Although filled with slashing, calligraphic strokes and dabs, Carmen Neely’s abstract paintings can evoke recognizable images. You like an extended metaphor, don’t you conjures a Venetian scene, with the configurations of marks variously suggesting a gondola’s prow, a column or mooring post, and an arched bridge reflected in the water. He’s got a lot of blankets, just for winter seems to depict a large room, with a coffinlike box in the foreground.

These hints of landscapes or interiors, coupled with her hermetic titles, recall the lyrical, oneiric works that Arshile Gorky created in the 1940s, but Neely updates Abstract Expressionism by incorporating patches of embroidery or enamel pins into the canvas (a badge that resembles a peach—or a pair of buttocks—appears to be a particular favorite). These cartoony, quasi-sculptural elements make the difference between what is real and what is representation into a chicken-and-egg conundrum while also framing the painterly gesture’s presumed relationship to sincerity and feeling as a pop-culture problem.

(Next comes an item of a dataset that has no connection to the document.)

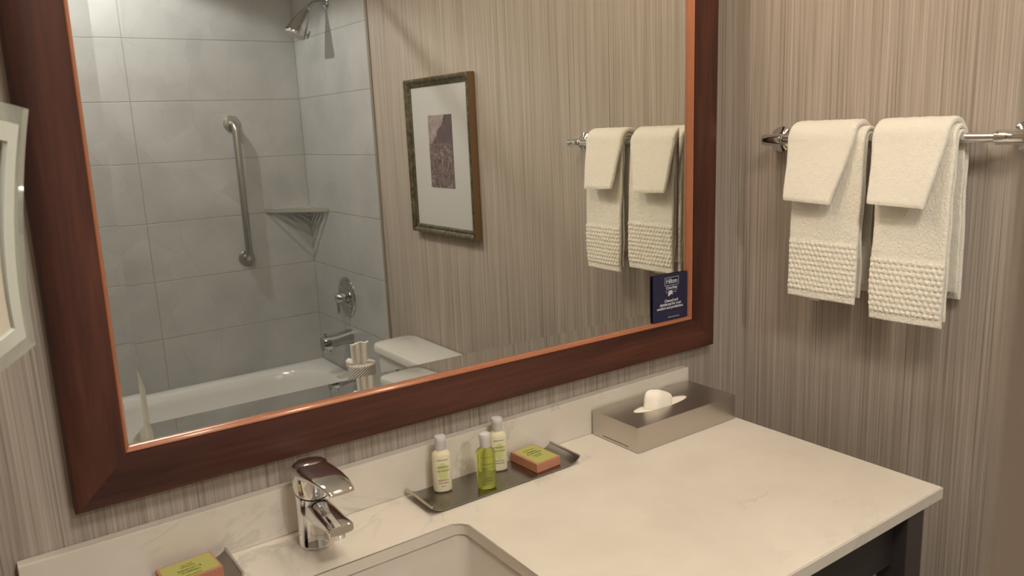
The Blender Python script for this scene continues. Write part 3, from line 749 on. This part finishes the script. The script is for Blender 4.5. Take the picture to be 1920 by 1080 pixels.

Neely’s color choices skew heavily toward a wide range of flesh tones, from creamy pinks and beiges to dark browns and blacks, and this may constitute her only concession to referencing personal identity—a boldly restrained position for a young African-American artist, originally from North Carolina, who works in a venerable style that has long been dominated by white men. Yet it feels like the right approach since Neely’s efforts are meant to renew abstraction’s enduring expressive and intellectual potential for our era.